Lagi, Hakim Lisfer Berutu, SH, MH, juga memutus perkara tindak pidana kekerasan dan penganiayaan Pasal 170 ayat (1) KUHP, jo. Pasal 351 ayat (1), jo. Pasal 55 ayat (1) KUHP, an. Terdakwa Pardamean Simatupang, Anggiat Siringoringo dan Julkipli Damanik, dengan putusan lepas (Onslag van recht vervolging), setelah JPU menuntut hukuman penjara masing – masing 2 tahun.
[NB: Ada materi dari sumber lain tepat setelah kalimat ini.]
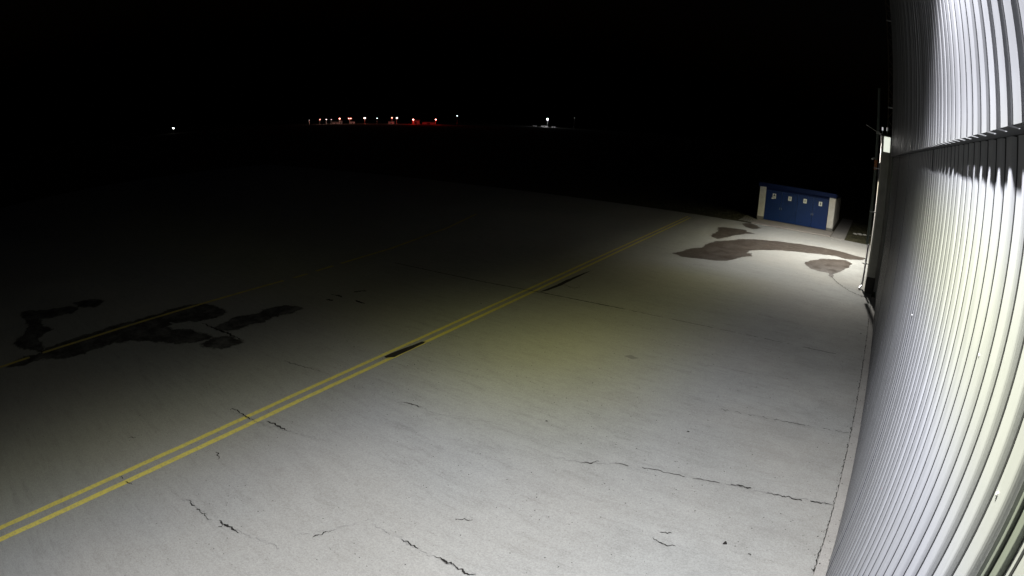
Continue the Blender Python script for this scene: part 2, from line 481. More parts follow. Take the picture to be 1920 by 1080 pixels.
CRACKS = {
  'cr0': [(-16.52, 7.63), (-15.66, 7.7), (-15.11, 7.78), (-14.26, 7.83)],
  'cr1': [(-10.78, 5.35), (-10.84, 5.45), (-10.57, 5.47), (-10.26, 5.47), (-10.03, 5.51)],
  'cr2': [(-9.82, 5.71), (-9.56, 5.74), (-9.18, 5.78)],
  'm1': [(-15.95, 12.42), (-15.71, 12.47), (-15.38, 12.47)],
  'm2': [(-15.58, 11.86), (-15.52, 11.97), (-15.33, 11.96)],
  'm3': [(-15.57, 13.11), (-15.5, 13.39), (-15.35, 13.54)],
  'm4': [(-14.81, 12.54), (-14.49, 12.49), (-14.31, 12.53)],
  'm5': [(-10.84, 19.32), (-10.39, 19.08), (-10.12, 19.0), (-10.03, 19.25), (-10.17, 19.45)],
  'c1': [(-8.41, 2.95), (-8.12, 2.98), (-7.99, 2.98), (-7.72, 3.0), (-7.62, 3.02)],
  'c2': [(-7.54, 3.12), (-7.38, 3.13), (-7.23, 3.17), (-7.05, 3.23)],
  'c2b': [(-7.37, 3.01), (-7.37, 3.13)],
  'c3': [(-9.91, 2.14), (-9.71, 2.16), (-9.55, 2.2), (-9.45, 2.26)],
  'c4': [(-9.45, 4.24), (-9.32, 4.19), (-9.18, 4.13)],
  'c5': [(-6.19, 4.05), (-6.14, 4.17), (-6.14, 4.28), (-6.11, 4.38)],
  'c6': [(-4.16, 8.66), (-4.02, 8.74), (-3.91, 8.9)],
  'c7': [(-5.17, 4.98), (-5.0, 4.99), (-4.82, 4.98)],
  'c8': [(-4.54, 4.99), (-4.41, 5.03), (-4.21, 5.03), (-4.06, 5.04), (-3.95, 5.03), (-3.84, 5.07)],
  'c9': [(-4.89, 5.91), (-4.66, 6.07)],
  'c10': [(-2.1, 7.54), (-1.91, 7.6)],
  'c11': [(-2.15, 7.32), (-1.96, 7.28), (-1.73, 7.32)],
  'd1': [(-1.4, 9.56), (-1.23, 9.6), (-1.1, 9.6)],
  'd2': [(-0.8, 9.6), (-0.63, 9.63), (-0.38, 9.65), (-0.2, 9.66), (0.01, 9.71), (0.22, 9.74), (0.51, 9.81)],
  'd3': [(-1.07, 7.84), (-1.01, 7.79)],
  'd4': [(-0.63, 7.7), (-0.57, 7.67)],
  'e1': [(-8.36, 8.32), (-8.18, 8.38), (-7.9, 8.39)],
  'e2': [(-12.26, 7.83), (-11.61, 7.95), (-11.03, 8.11)],
  'e3': [(-11.2, 2.91), (-11.07, 3.05)],
}

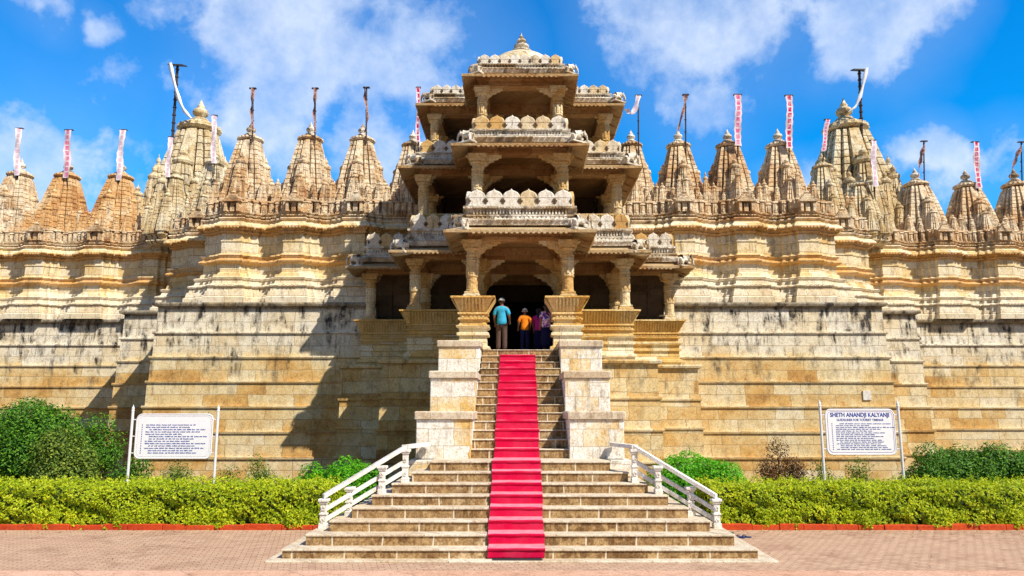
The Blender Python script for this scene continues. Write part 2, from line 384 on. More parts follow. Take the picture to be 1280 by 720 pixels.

Bahwa berdasarkan hal – hal tersebut, kami Sumut Watch – ELTRANS dan KOMPAS mendesak agar :
Ketua Bawas MA – RI Yth, memecat Sdr. Lisfer Berutu, SH, MH dari statusnya sebagai Hakim, karena diduga telah melakukan kembali penyalahgunaan wewenang atau pelanggaran KEPPH dalam pelaksanaan eksekusi tanah terperkara “Huta Parmanukan” dan dalam pemutusan sejumlah perkara pidana.
Ketua PN. Simalungun yang baru Yth, menunda/ menghentikan pelaksanaan eksekusi tanah terperkara “Huta Parmanukan”, sampai gugatan perlawanan eksekusi dalam Register Perkara Nomor : 61/Pdt.Bth/2018/PN. Sim, tanggal 29 Agustus 2018, berkekuatan hukum tetap.
Namun aksi para pendemo tampaknya tidak digubris oleh Lisfer Berutu SH MH yang diduga selama menjabat sebagai ketua PN Simalungun telah melakukan Penyalahgunaan wewenang dan jabatan nya untuk memperkaya diri sendiri ataupun orang lain, begitu juga dengan Ketua PN Simalungun yang baru juga terkesan enggan menemui para pengunjung rasa sampai aksi massa membubarkan diri dengan tertib.